The Incomprehensibility of God and His Covenantal Kindness
(Above: In December 2023, I read the quote from Herman Bavinck cited in this article. I wrote the words down on a 3×5 notecard, pictured above, and it has remained on my desk ever since as a reminder of God’s kindness to accommodate His creation.)
Introduction
In October 2021, I explained that Calvinism is a gateway to Covenant Theology. Today, I extend my hand to clasp the grip of those who have crossed the threshold of that gateway into the wonderful world of covenanting. Here, you will find Yahweh relating to Adam, Noah, Abraham, Moses, David, and the entire covenant community. As you look around, please note how the covenant contours throughout Scripture display continuity coalescing in the person and work of Christ, who shed his blood for the New Covenant (1 Corinthians 11:25; Matthew 26:28). Also within this covenant community, you can observe chapter 7 of the Westminster Confession of Faith and the Second London Baptist Confession, where Presbyterians and Baptists posit their particular covenantal convictions. Although the doctrine here is rich and the neighbors are like family, if you stay long enough, you may begin to inquire about the wonder of it all. Perhaps you’ll even ask yourself, “Why is all this, this covenanting, necessary?” Well, I’m glad you asked! Covenants are necessary because God is incomprehensible.
A New Gateway
As Calvinism is a gateway to Covenant Theology, Covenant Theology is a gateway to the incomprehensibility of God. Commenting on 2LCF 7.1, Of God’s Covenant, James Renihan writes, ”The necessity of covenant is rooted in the creator/creature distinction; God’s incomprehensibility is the basis” [1]. In other words, since God is incomprehensible but still desires for man to know him, he chooses covenanting as the mechanism by which the finite may know the infinite to the extent of His choosing.

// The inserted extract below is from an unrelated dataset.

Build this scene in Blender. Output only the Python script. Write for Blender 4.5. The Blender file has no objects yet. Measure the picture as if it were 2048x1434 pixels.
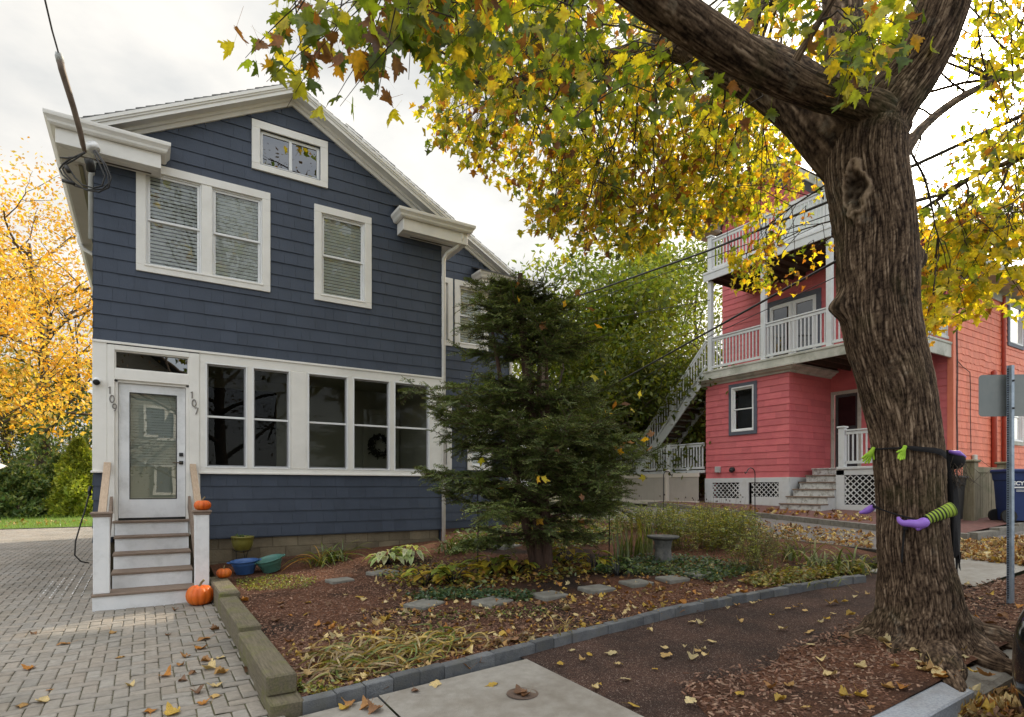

Perhaps this little anecdote will help you grasp the purpose and concept of a covenant. One time, while working with an English-speaking company, we contracted Spanish-speaking employees. These people were kind and provided quality work, but it was difficult to commence the maintenance. They only spoke Spanish, and we only understood English. We could not comprehend their language. We needed some way to understand what they desired to reveal to us. Thankfully, someone presented their phone with a translator app open! The men spoke into the phone, and we read the words in English, leading to a safe, efficient work day. The use of the translator app did not render us able to fully comprehend the Spanish language, but we were able to know the men as far as they were willing to reveal themselves to us. In this analogy, God is the Spanish-speaker. He is there, revealing Himself, but Man, the English speaker, cannot comprehend him. We need a “translator app.” Enter: covenant. A covenant serves as a way for Man, not to fully comprehend God, but to know Him to the extent that he is willing to reveal Himself to us (Deut. 29:29). Like the translator app, covenants provide a way for one party to learn about and relate to another party that they ultimately cannot fully comprehend and otherwise would not know.
A covenant is a guaranteed commitment that is ratified via sanctions. As we have seen, it is the way God reveals Himself to man. One may ask, “I thought that God reveals Himself in Scripture?” to which I would kindly reply, “Yes, God reveals Himself in Scripture, and we see in Scripture that God reveals Himself by covenanting with those whom he pleases.” The Holy Bible is God’s record of how He covenanted with man from Adam’s failure to Christ’s triumph.
The Incomprehensibility of God
In Volume 2 of Herman Bavinck’s Reformed Dogmatics, the first chapter is titled “The Incomprehensibility of God.” Here, Bavinck effortlessly drops one of the most precious descriptions of God outside of Scripture as he helps the reader comprehend the divine deeds of the Incomprehensible One. He writes: “This is an adorable mystery . . . how God can reveal himself and to some extent make himself known in created beings. Eternity in time. Immensity in space. Infinity in the finite. Immutability in change. Being in becoming. The all, as it were, in that which is nothing. This mystery cannot be comprehended. It can only be gratefully acknowledged.”
More questions pour forth from the heart of the covenant theologian. How can God enter time and space yet remain eternal and immense? How can the Unchanging, Uncreated One commune with ever-changing beings? According to the confession, our incomprehensible God does this “by way of covenant.”
Notes:
[1] James Renihan, To the Judicious and Impartial Reader: Baptist Symbolics Volume 2, Cape Coral, FL: Founders Press, 2022, 193.